◆ **Task directions**
Present every line in which the string "scene" appears.

___

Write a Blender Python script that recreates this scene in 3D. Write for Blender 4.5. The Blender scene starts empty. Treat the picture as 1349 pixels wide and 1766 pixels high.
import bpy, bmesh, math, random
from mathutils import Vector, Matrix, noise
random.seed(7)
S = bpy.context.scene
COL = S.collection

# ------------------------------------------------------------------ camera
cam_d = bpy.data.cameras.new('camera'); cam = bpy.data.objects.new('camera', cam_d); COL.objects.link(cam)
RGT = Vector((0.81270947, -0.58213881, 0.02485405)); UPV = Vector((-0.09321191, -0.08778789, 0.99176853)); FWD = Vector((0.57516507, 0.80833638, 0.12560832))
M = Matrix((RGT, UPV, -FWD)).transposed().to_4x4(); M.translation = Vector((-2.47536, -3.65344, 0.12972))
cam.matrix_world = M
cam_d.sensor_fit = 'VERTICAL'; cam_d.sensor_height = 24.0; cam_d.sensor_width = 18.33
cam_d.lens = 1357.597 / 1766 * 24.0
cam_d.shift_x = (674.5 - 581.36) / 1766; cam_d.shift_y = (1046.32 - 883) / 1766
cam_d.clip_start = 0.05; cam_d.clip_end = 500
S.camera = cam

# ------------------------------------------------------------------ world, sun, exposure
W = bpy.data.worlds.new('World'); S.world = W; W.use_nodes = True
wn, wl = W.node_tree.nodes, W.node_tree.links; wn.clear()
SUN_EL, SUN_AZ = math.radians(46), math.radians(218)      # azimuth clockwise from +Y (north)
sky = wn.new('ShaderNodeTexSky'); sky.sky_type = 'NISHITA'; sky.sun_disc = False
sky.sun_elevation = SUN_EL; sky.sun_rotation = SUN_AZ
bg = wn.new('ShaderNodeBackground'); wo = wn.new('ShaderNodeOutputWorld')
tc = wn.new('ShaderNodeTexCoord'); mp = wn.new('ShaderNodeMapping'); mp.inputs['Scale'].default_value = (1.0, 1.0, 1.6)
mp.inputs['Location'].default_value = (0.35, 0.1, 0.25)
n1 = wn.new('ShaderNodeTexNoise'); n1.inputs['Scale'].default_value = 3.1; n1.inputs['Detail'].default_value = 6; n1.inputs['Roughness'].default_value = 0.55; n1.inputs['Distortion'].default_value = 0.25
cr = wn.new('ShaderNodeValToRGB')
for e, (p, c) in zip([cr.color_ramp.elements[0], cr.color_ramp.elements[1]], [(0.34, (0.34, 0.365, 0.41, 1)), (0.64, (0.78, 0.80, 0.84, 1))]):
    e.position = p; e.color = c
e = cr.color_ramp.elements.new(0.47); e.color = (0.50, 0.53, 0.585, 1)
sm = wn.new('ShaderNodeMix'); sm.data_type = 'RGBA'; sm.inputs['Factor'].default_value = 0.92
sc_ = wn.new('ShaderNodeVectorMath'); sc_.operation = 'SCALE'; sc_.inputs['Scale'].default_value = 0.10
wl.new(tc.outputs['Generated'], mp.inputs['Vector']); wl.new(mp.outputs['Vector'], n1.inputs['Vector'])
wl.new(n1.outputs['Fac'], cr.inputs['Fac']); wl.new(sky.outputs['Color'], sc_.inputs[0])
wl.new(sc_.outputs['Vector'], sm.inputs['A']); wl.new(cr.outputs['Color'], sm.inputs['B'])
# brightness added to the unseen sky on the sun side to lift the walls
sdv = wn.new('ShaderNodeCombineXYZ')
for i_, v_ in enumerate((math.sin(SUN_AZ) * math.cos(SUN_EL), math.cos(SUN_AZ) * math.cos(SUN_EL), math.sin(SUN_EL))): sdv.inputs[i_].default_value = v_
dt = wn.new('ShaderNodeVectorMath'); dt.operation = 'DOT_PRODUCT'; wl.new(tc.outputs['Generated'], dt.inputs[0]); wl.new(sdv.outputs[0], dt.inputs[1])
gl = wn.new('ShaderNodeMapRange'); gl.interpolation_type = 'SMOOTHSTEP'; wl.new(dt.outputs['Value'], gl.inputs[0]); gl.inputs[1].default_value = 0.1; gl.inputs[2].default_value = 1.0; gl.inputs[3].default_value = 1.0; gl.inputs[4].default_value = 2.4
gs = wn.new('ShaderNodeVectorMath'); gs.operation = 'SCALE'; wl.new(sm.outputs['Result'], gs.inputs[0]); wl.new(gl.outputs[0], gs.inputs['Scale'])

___

◆ **Response to this task**
Write a Blender Python script that recreates this scene in 3D. Write for Blender 4.5. The Blender scene starts empty. Treat the picture as 1349 pixels wide and 1766 pixels high.
S = bpy.context.scene